WITH the Swan Youth Theatre set to present "I Am Jack", a new play about Jack the Ripper, perhaps it timely to recall that a man with strong Worcestershire connections may well have been the notorious serial killer.

After all, here was a man who slept with a sharp knife under his pillow, and he was someone who was actually convicted and hanged for murder.

Insanity may have run in his family. The candidate's mother, Mary, was confined to Worcester County and City lunatic asylum in 1860, and she died there, aged just 33.

The suspect is also known to have caught syphilis from prostitutes and he displayed a pathological hatred of women and a willingness to use sickening violence against them, to the point that he knifed and dismembered his own wife.

In recent years, the author William Beadle has been the chief "Ripper" expert, in books that include "Jack the Ripper Unmasked" and "Jack the Ripper: Anatomy of a Myth", to suggest that Worcestershire's own William Henry Bury was the killer. It is a strong case.

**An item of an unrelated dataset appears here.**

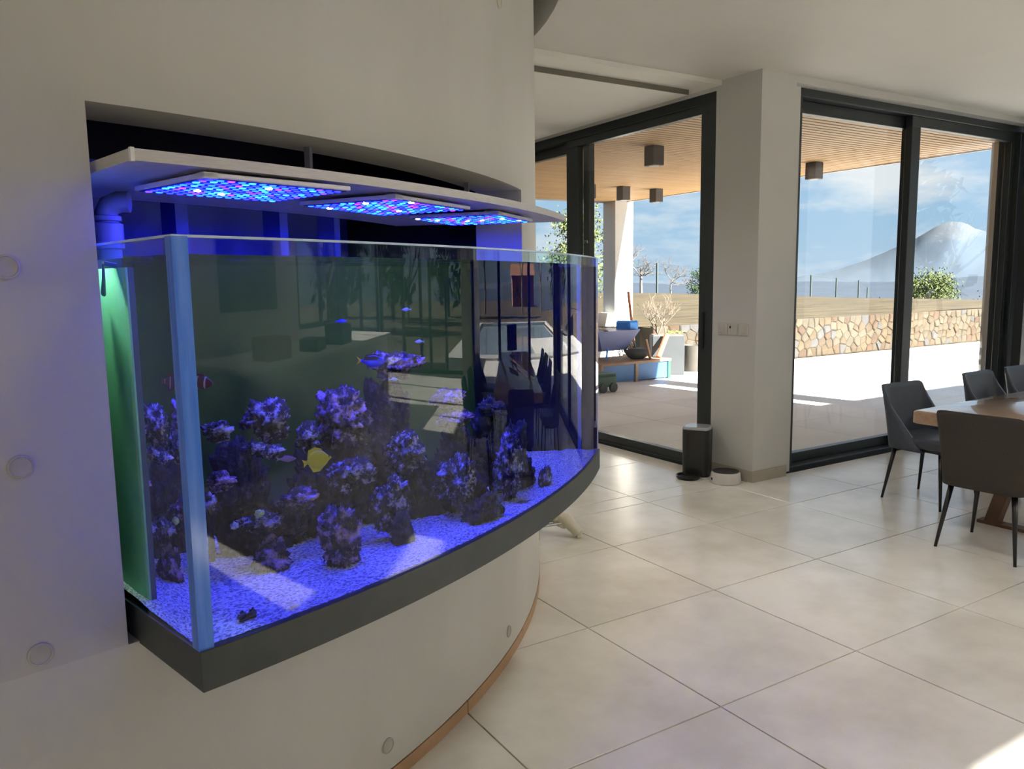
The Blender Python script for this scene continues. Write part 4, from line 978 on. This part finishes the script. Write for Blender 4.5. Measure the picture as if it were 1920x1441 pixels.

The Swan Youth Theatre show, at the Vesta Tilley Studio, Swan Theatre, on Friday November 6 and the following evening, will ask audiences to imagine the foggy London streets of autumn, 1888, when the elusive killer was at large.

Audiences will be asked to reflect that, "it is all too easy to forget that behind the monster was a man".

Could it be that William Bury, the convicted killer who died by the hangman's rope, was indeed that man?

His last reported words to the hangman were chilling. "I suppose you think you are clever to hang me?"

This suggests monstrous pride and ego, and it just stops short of being a confession, perhaps.

Certainly, when Bury was arrested for the killing of his wife, Ellen, he was fearful of being linked to the Ripper murders. But apparent confessions to police officers that he was indeed the Ripper are little more that anecdotes, it seems.

However, telling anecdotes do seem to surround the figure of William Bury, who was born in Hill Street, Stourbridge, then part of Worcestershire, in 1859.

By 1887, just before the Ripper killings started, he was living in London's East End.

When there was a lull in the Whitechapel murders, his wife Ellen is reported to have told a neighbour, "Jack the Ripper is taking a rest".

Ellen knew how dangerous Bury could be. He attacked her when she found a knife under his pillow. That was in 1888, the year of the Ripper spree.

Bury was kneeling on Ellen, knife in hand, when the landlord walked in and stopped him from cutting her throat.

Not surprisingly, the landlord evicted the couple.

In 1889, when the couple had moved from London's East End to Dundee, Ellen would not be so fortunate.

Bury had lived in Bow, near Whitechapel, from October 1887 to January 1889, and it is worth noting that the Ripper killings appear to have ceased when he moved away.

But perhaps Jack the Ripper was not done with killing. In 1889, Bury repeatedly stabbed Ellen with a penknife, dismembered her body and packed her remains into a box.

Bury was convicted for this murder, and there may have been more. Certainly, he had already revealed his penchant for violence towards women. In February 1888, for instance, Bury had attacked a 38 year old woman called Annie Millwood. He used a knife to slash the woman's legs and private parts; but she survived.

The telling anecdotes emerge again, when Bury's execution in Dundee is considered.

Certainly, in newspapers of the day his name was suggested as a likely candidate for Jack the Ripper, and so the suspicions about Bury are nothing new.

We know Bury's chilling last words on the gallows, but did the hangman, James Berry, have another interesting tale to tell?

Berry published his memoirs, "My Experiences as an Executioner", but oddly, he did not mention Bury.

However, a Suffolk journalist, Ernest A. Parr, in a letter to the Secretary of State for Scotland in 1908, stated that Berry had told him "explicitly that Bury was known to have been Jack the Ripper".

Here, yet again, is strong anecdotal evidence; but it is only that.

However, perhaps it is worth asking how many men, then and now, would be capable of such pathological violence?

Murders are rare and frenzied, apparently senseless murders are rarer still.

Bury is a good candidate for Jack the Ripper simply because he was in the right place at the right time and proved himself capable of killing with a knife.

It is possible, then, that there is no real mystery here, after all.

Justice was done and the police got their man.